Israel experienced such periods in the time of the judges (Judges 20:25). One of those times was the period under Eli, the high priest. “In those days the word of the Lord was rare; there were not many visions” (1 Sam. 3:1). Those were the conditions under which Samuel began his ministry. Sin abounded and Eli’s ears were dulled to the voice of God. It took three trips to him by Samuel before it dawned on him that God was calling the boy (2-9). God was bringing judgment upon Eli’s family “because of the sin he knew about; his sons made themselves contemptible, and he failed to restrain them” (13). At the same time, God was preparing Samuel to take the mantle and lead His people back to Him. A new era was dawning, and the old had to give way.
- Do you sense something like that in the air?
- Can you feel as if God “has something up His sleeve,” as somebody remarked after the results of the elections in the USA?
- In the midst of the proliferation of churches around the world, can’t you sense a severe famine of God’s word?

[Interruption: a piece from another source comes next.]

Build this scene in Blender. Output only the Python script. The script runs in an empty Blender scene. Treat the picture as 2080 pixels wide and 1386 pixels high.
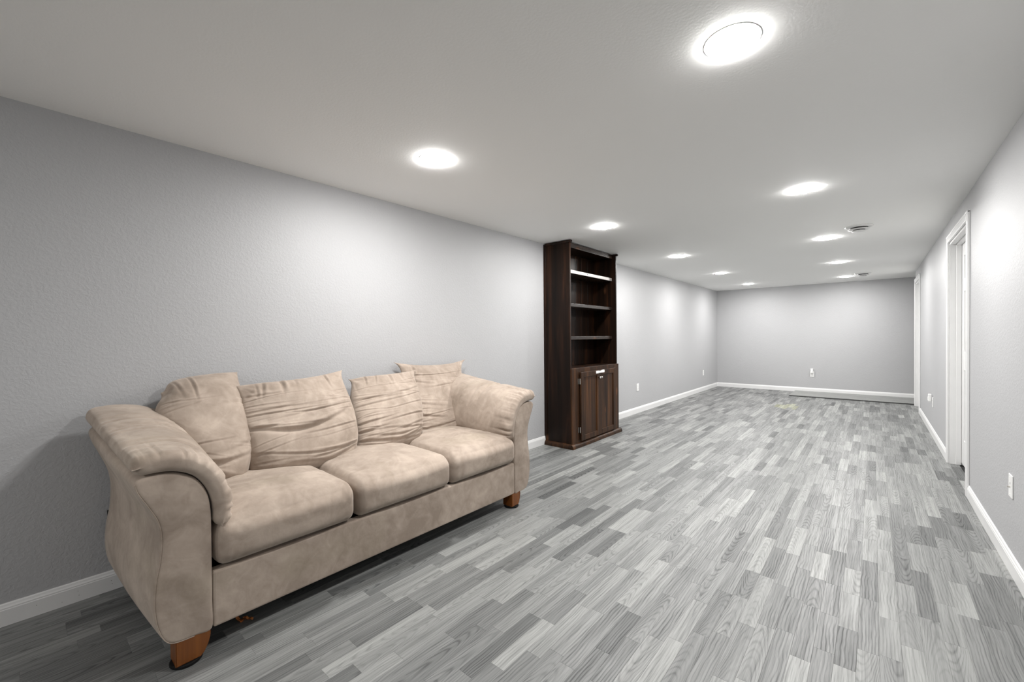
import bpy, bmesh, math, random
import numpy as np
from mathutils import Matrix, Vector

random.seed(7); np.random.seed(7)
scene = bpy.context.scene
COL = scene.collection

# ------------------------------------------------------------------ camera, world, exposure
ROOM_L, ROOM_R, ROOM_F, ROOM_H = -2.748, 0.523, 10.49, 2.2     # left wall, right wall, far wall, ceiling
ROOM_B = -4.3                                                   # wall behind the photographer
WALL_END = 9.56                                                 # right wall stops here, the room opens to the right
FPX, YAW, PITCH, ROLL, CAM_Z = 856.2, -0.70889, -0.0103, -0.00815, 1.1851
cy, sy = math.cos(YAW), math.sin(YAW)
FW = Vector((sy*math.cos(PITCH), cy*math.cos(PITCH), math.sin(PITCH)))
_r = Vector((cy, -sy, 0)); _u = _r.cross(FW)
RT = math.cos(ROLL)*_r + math.sin(ROLL)*_u
UP = -math.sin(ROLL)*_r + math.cos(ROLL)*_u
CAM = Vector((0, 0, CAM_Z))
cam_d = bpy.data.cameras.new('camera'); cam = bpy.data.objects.new('camera', cam_d); COL.objects.link(cam)
cam_d.sensor_fit = 'HORIZONTAL'; cam_d.sensor_width = 36; cam_d.lens = 36*FPX/2080
cam_d.clip_start = 0.02; cam_d.clip_end = 60
M = Matrix((RT, UP, -FW)).transposed().to_4x4(); M.translation = CAM
cam.matrix_world = M
scene.camera = cam

world = bpy.data.worlds.new('world'); scene.world = world; world.use_nodes = True
world.node_tree.nodes['Background'].inputs[0].default_value = (0.8, 0.85, 0.9, 1)
world.node_tree.nodes['Background'].inputs[1].default_value = 0.02
scene.view_settings.view_transform = 'Standard'; scene.view_settings.look = 'None'
scene.view_settings.gamma = 1; scene.view_settings.use_curve_mapping = False
scene.view_settings.exposure = 1.24
LAMP = 190.0                                                    # radiance of the lamp diffusers
scene.cycles.max_bounces = 10; scene.cycles.diffuse_bounces = 8
scene.cycles.sample_clamp_indirect = 8.0
scene.cycles.caustics_reflective = False; scene.cycles.caustics_refractive = False

# ------------------------------------------------------------------ node helpers
class NT:
    def __init__(s, name):
        s.m = bpy.data.materials.new(name); s.m.use_nodes = True
        s.t = s.m.node_tree; s.b = s.t.nodes['Principled BSDF']
    def n(s, typ, **kw):
        nd = s.t.nodes.new(typ)
        for k, v in kw.items():
            if k in nd.inputs: s.put(nd.inputs[k], v)
            else: setattr(nd, k, v)
        return nd
    def put(s, inp, v):
        if isinstance(v, bpy.types.NodeSocket): s.t.links.new(v, inp)
        elif isinstance(v, tuple) and len(v) == 3 and inp.type == 'RGBA': inp.default_value = v + (1,)
        else: inp.default_value = v
    def math(s, op, a, b=0.0, c=0.0):
        nd = s.t.nodes.new('ShaderNodeMath'); nd.operation = op
        s.put(nd.inputs[0], a); s.put(nd.inputs[1], b); s.put(nd.inputs[2], c); return nd.outputs[0]
    def noise(s, vec, scale, detail=2.0, rough=0.5, dist=0.0):
        nd = s.n('ShaderNodeTexNoise'); s.put(nd.inputs['Vector'], vec)
        nd.inputs['Scale'].default_value = scale; nd.inputs['Detail'].default_value = detail
        nd.inputs['Roughness'].default_value = rough; nd.inputs['Distortion'].default_value = dist
        return nd.outputs['Fac']
    def mapping(s, vec, scale=(1, 1, 1), loc=(0, 0, 0)):
        nd = s.n('ShaderNodeMapping'); s.put(nd.inputs['Vector'], vec)
        nd.inputs['Scale'].default_value = scale; nd.inputs['Location'].default_value = loc
        return nd.outputs[0]
    def ramp(s, fac, stops):
        nd = s.n('ShaderNodeValToRGB'); s.put(nd.inputs[0], fac); e = nd.color_ramp.elements
        while len(e) < len(stops): e.new(0.5)
        for k, (p, c) in enumerate(stops):
            e[k].position = p; e[k].color = (tuple(c) + (1,)) if not isinstance(c, float) else (c, c, c, 1)
        return nd.outputs[0]
    def mix(s, fac, a, b, mode='MIX'):
        nd = s.t.nodes.new('ShaderNodeMix'); nd.data_type = 'RGBA'; nd.blend_type = mode
        s.put(nd.inputs[0], fac); s.put(nd.inputs[6], a); s.put(nd.inputs[7], b); return nd.outputs[2]
    def bump(s, h, strength=0.3, dist=0.01, normal=None):
        nd = s.n('ShaderNodeBump'); s.put(nd.inputs['Height'], h)
        nd.inputs['Strength'].default_value = strength; nd.inputs['Distance'].default_value = dist
        if normal is not None: s.put(nd.inputs['Normal'], normal)
        return nd.outputs[0]
    def pos(s): return s.n('ShaderNodeNewGeometry').outputs['Position']
    def objc(s): return s.n('ShaderNodeTexCoord').outputs['Object']
    def set(s, color=None, rough=None, normal=None, spec=None, metal=None, **kw):
        b = s.b.inputs
        if color is not None: s.put(b['Base Color'], color)
        if rough is not None: s.put(b['Roughness'], rough)
        if normal is not None: s.put(b['Normal'], normal)
        if spec is not None: s.put(b['Specular IOR Level'], spec)
        if metal is not None: s.put(b['Metallic'], metal)
        for k, v in kw.items(): s.put(b[k], v)
        return s.m

def mat_wall():
    t = NT('grey_textured_paint'); p = t.pos()
    a = t.noise(p, 75, 3, 0.55, 0.6); b = t.noise(p, 14, 2); f = t.noise(p, 190, 2)
    peel = t.ramp(a, [(0.42, 0.0), (0.62, 1.0)])
    h = t.math('ADD', t.math('MULTIPLY', peel, t.math('ADD', 0.5, b)), t.math('MULTIPLY', f, 0.25))
    c = t.mix(t.noise(p, 1.2, 2), (0.392, 0.393, 0.402), (0.418, 0.419, 0.426))
    return t.set(c, 0.5, t.bump(h, 0.24, 0.0026), 0.35)
def mat_ceiling():
    t = NT('white_ceiling_paint'); p = t.pos()
    c = t.mix(t.noise(p, 0.8, 2), (0.90, 0.90, 0.885), (0.93, 0.93, 0.915))
    return t.set(c, 0.75, t.bump(t.noise(p, 90, 3), 0.15, 0.003), 0.25)
def mat_trim():
    t = NT('white_gloss_trim_paint'); p = t.pos()
    return t.set(t.mix(t.noise(p, 6, 2), (0.68, 0.68, 0.68), (0.74, 0.74, 0.735)), 0.28, t.bump(t.noise(p, 40, 2), 0.05, 0.002), 0.5)
def mat_plain(name, col, rough=0.5, spec=0.5, metal=0.0, bumpy=60):
    t = NT(name); p = t.objc()
    c = t.mix(t.noise(p, 25, 2), tuple(x*0.88 for x in col), tuple(min(1, x*1.1) for x in col))
    return t.set(c, rough, t.bump(t.noise(p, bumpy, 2), 0.06, 0.002), spec, metal)
def mat_plank():
    t = NT('grey_laminate_wood'); uvn = t.n('ShaderNodeUVMap'); uvn.uv_map = 'grain'
    at = t.n('ShaderNodeVertexColor'); at.layer_name = 'data'
    sp = t.n('ShaderNodeSeparateColor'); t.put(sp.inputs[0], at.outputs[0])
    tone, kind, seed, tint = sp.outputs[0], sp.outputs[1], sp.outputs[2], at.outputs[1]
    su = t.n('ShaderNodeSeparateXYZ'); t.put(su.inputs[0], uvn.outputs[0]); u, v = su.outputs[0], su.outputs[1]
    cb = t.n('ShaderNodeCombineXYZ'); t.put(cb.inputs[0], u); t.put(cb.inputs[1], v); t.put(cb.inputs[2], t.math('MULTIPLY', seed, 37.0))
    vec = cb.outputs[0]
    n1 = t.noise(t.mapping(vec, (13, 4.0, 1)), 1.0, 2, 0.5)
    n2 = t.noise(t.mapping(vec, (60, 8, 1)), 1.0, 2)
    ak = t.math('ABSOLUTE', kind)
    arch = t.math('MINIMUM', t.math('MULTIPLY', ak, 2.5), 1.0)         # 1: cathedral plank, 0: straight grain
    uc = t.math('SUBTRACT', u, t.math('MULTIPLY', t.math('SUBTRACT', seed, 0.5), 0.045))
    f = t.math('MULTIPLY', v, t.math('MULTIPLY', kind, 22.0))
    f = t.math('ADD', f, t.math('MULTIPLY', t.math('MULTIPLY', t.math('MULTIPLY', uc, uc), 2300.0), arch))
    f = t.math('ADD', f, t.math('MULTIPLY', uc, t.math('MULTIPLY', t.math('SUBTRACT', 1.0, arch), 95.0)))
    f = t.math('ADD', f, t.math('MULTIPLY', n1, 3.2)); f = t.math('ADD', f, t.math('MULTIPLY', n2, 0.55))
    band = t.math('ADD', t.math('MULTIPLY', t.math('SINE', t.math('MULTIPLY', f, 6.2832)), 0.5), 0.5)
    line = t.math('POWER', band, 3.2)
    fib = t.noise(t.mapping(vec, (300, 7, 1)), 1.0, 3, 0.65)
    fibs = t.ramp(fib, [(0.40, 0.0), (0.68, 1.0)])
    patch = t.noise(t.mapping(vec, (22, 3.0, 1), (3, 7, 0)), 1.0, 2)
    pat = t.ramp(patch, [(0.32, 0.15), (0.66, 1.0)])
    streak = t.noise(t.mapping(vec, (55, 1.6, 1), (9, 2, 0)), 1.0, 2)
    dark = t.math('MULTIPLY', t.math('MULTIPLY', line, pat), t.math('ADD', 0.34, t.math('MULTIPLY', tone, 0.45)))
    dark = t.math('ADD', dark, t.math('MULTIPLY', fibs, 0.40))
    dark = t.math('ADD', dark, t.math('MULTIPLY', t.math('SUBTRACT', streak, 0.42), 1.15))
    dark = t.math('MINIMUM', t.math('MAXIMUM', dark, 0.0), 1.0)
    base = t.ramp(tone, [(0.0, (0.295, 0.300, 0.290)), (0.5, (0.195, 0.199, 0.195)), (1.0, (0.100, 0.103, 0.102))])
    dk = t.mix(1.0, base, (0.30, 0.305, 0.31), 'MULTIPLY')
    c = t.mix(dark, base, dk)
    c = t.mix(t.math('MULTIPLY', t.math('SUBTRACT', 1.0, tint), 0.5), c, (0.36, 0.37, 0.17))
    r = t.math('ADD', 0.38, t.math('MULTIPLY', dark, 0.2))
    return t.set(c, r, t.bump(dark, 0.10, 0.001), 0.42)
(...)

- Can you sense the disobedience and insensitivity to the Spirit of God and the capriciousness of our walk with Jesus?
- Do you feel the dryness and wintry chill that is preparing to sweep across the world?
I pray we prepare ourselves for what God is doing and tune our ears to hear what He is telling us in this dispensation.
So: May you not panic, but rather be “self-controlled and alert,” so that you may not be devoured by the enemy (1 Pt. 5:8); and may our Great Shepherd and Lord Jesus Christ, who remains on His throne, continue to lead and guide His flock into His eternal dwelling at His imminent coming.